- [Data for the task]
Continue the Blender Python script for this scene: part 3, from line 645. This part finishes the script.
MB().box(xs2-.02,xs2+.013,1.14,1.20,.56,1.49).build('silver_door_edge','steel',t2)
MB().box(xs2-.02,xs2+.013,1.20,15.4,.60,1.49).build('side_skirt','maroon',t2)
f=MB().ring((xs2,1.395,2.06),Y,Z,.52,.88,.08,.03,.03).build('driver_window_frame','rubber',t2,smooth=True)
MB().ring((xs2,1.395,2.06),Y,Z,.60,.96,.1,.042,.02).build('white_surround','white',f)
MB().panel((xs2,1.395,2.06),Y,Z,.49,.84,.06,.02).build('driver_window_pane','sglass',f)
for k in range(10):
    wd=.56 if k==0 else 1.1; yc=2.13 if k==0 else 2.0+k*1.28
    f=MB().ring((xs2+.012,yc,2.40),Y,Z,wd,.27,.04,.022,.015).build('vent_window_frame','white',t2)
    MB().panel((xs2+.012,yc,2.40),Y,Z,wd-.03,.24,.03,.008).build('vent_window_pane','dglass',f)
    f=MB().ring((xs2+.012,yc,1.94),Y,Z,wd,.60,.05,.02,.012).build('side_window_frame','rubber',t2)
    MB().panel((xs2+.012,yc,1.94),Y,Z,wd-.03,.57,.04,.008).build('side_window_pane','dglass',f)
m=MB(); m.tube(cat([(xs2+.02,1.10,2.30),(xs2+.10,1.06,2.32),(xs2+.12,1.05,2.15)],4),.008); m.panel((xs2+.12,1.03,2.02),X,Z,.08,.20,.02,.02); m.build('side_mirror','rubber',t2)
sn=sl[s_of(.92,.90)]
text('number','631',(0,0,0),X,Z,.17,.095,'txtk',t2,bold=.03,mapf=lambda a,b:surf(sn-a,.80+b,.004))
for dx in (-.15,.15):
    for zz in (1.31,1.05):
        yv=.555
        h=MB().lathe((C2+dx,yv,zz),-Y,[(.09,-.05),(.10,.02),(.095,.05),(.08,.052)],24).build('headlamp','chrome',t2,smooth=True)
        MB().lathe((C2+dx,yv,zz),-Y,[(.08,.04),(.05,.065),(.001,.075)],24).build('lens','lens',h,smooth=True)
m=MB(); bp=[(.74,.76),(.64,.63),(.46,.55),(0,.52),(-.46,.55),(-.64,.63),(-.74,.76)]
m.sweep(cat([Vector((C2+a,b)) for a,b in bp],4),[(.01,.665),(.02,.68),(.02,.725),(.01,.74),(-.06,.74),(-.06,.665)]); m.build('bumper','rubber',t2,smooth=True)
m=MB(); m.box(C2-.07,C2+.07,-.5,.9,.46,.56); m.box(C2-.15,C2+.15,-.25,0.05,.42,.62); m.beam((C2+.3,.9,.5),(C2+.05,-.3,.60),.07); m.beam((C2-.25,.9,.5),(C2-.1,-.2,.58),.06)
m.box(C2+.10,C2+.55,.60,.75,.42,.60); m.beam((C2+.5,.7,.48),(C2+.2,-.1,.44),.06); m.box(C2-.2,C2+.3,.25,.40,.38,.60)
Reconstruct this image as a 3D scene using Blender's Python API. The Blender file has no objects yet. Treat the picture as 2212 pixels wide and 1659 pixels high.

- [Problem description]
Retype every record above exactly as it appears.

- [Exercise answer]
Continue the Blender Python script for this scene: part 3, from line 645. This part finishes the script.
MB().box(xs2-.02,xs2+.013,1.14,1.20,.56,1.49).build('silver_door_edge','steel',t2)
MB().box(xs2-.02,xs2+.013,1.20,15.4,.60,1.49).build('side_skirt','maroon',t2)
f=MB().ring((xs2,1.395,2.06),Y,Z,.52,.88,.08,.03,.03).build('driver_window_frame','rubber',t2,smooth=True)
MB().ring((xs2,1.395,2.06),Y,Z,.60,.96,.1,.042,.02).build('white_surround','white',f)
MB().panel((xs2,1.395,2.06),Y,Z,.49,.84,.06,.02).build('driver_window_pane','sglass',f)
for k in range(10):
    wd=.56 if k==0 else 1.1; yc=2.13 if k==0 else 2.0+k*1.28
    f=MB().ring((xs2+.012,yc,2.40),Y,Z,wd,.27,.04,.022,.015).build('vent_window_frame','white',t2)
    MB().panel((xs2+.012,yc,2.40),Y,Z,wd-.03,.24,.03,.008).build('vent_window_pane','dglass',f)
    f=MB().ring((xs2+.012,yc,1.94),Y,Z,wd,.60,.05,.02,.012).build('side_window_frame','rubber',t2)
    MB().panel((xs2+.012,yc,1.94),Y,Z,wd-.03,.57,.04,.008).build('side_window_pane','dglass',f)
m=MB(); m.tube(cat([(xs2+.02,1.10,2.30),(xs2+.10,1.06,2.32),(xs2+.12,1.05,2.15)],4),.008); m.panel((xs2+.12,1.03,2.02),X,Z,.08,.20,.02,.02); m.build('side_mirror','rubber',t2)
sn=sl[s_of(.92,.90)]
text('number','631',(0,0,0),X,Z,.17,.095,'txtk',t2,bold=.03,mapf=lambda a,b:surf(sn-a,.80+b,.004))
for dx in (-.15,.15):
    for zz in (1.31,1.05):
        yv=.555
        h=MB().lathe((C2+dx,yv,zz),-Y,[(.09,-.05),(.10,.02),(.095,.05),(.08,.052)],24).build('headlamp','chrome',t2,smooth=True)
        MB().lathe((C2+dx,yv,zz),-Y,[(.08,.04),(.05,.065),(.001,.075)],24).build('lens','lens',h,smooth=True)
m=MB(); bp=[(.74,.76),(.64,.63),(.46,.55),(0,.52),(-.46,.55),(-.64,.63),(-.74,.76)]
m.sweep(cat([Vector((C2+a,b)) for a,b in bp],4),[(.01,.665),(.02,.68),(.02,.725),(.01,.74),(-.06,.74),(-.06,.665)]); m.build('bumper','rubber',t2,smooth=True)
m=MB(); m.box(C2-.07,C2+.07,-.5,.9,.46,.56); m.box(C2-.15,C2+.15,-.25,0.05,.42,.62); m.beam((C2+.3,.9,.5),(C2+.05,-.3,.60),.07); m.beam((C2-.25,.9,.5),(C2-.1,-.2,.58),.06)
m.box(C2+.10,C2+.55,.60,.75,.42,.60); m.beam((C2+.5,.7,.48),(C2+.2,-.1,.44),.06); m.box(C2-.2,C2+.3,.25,.40,.38,.60)
Reconstruct this image as a 3D scene using Blender's Python API. The Blender file has no objects yet. Treat the picture as 2212 pixels wide and 1659 pixels high.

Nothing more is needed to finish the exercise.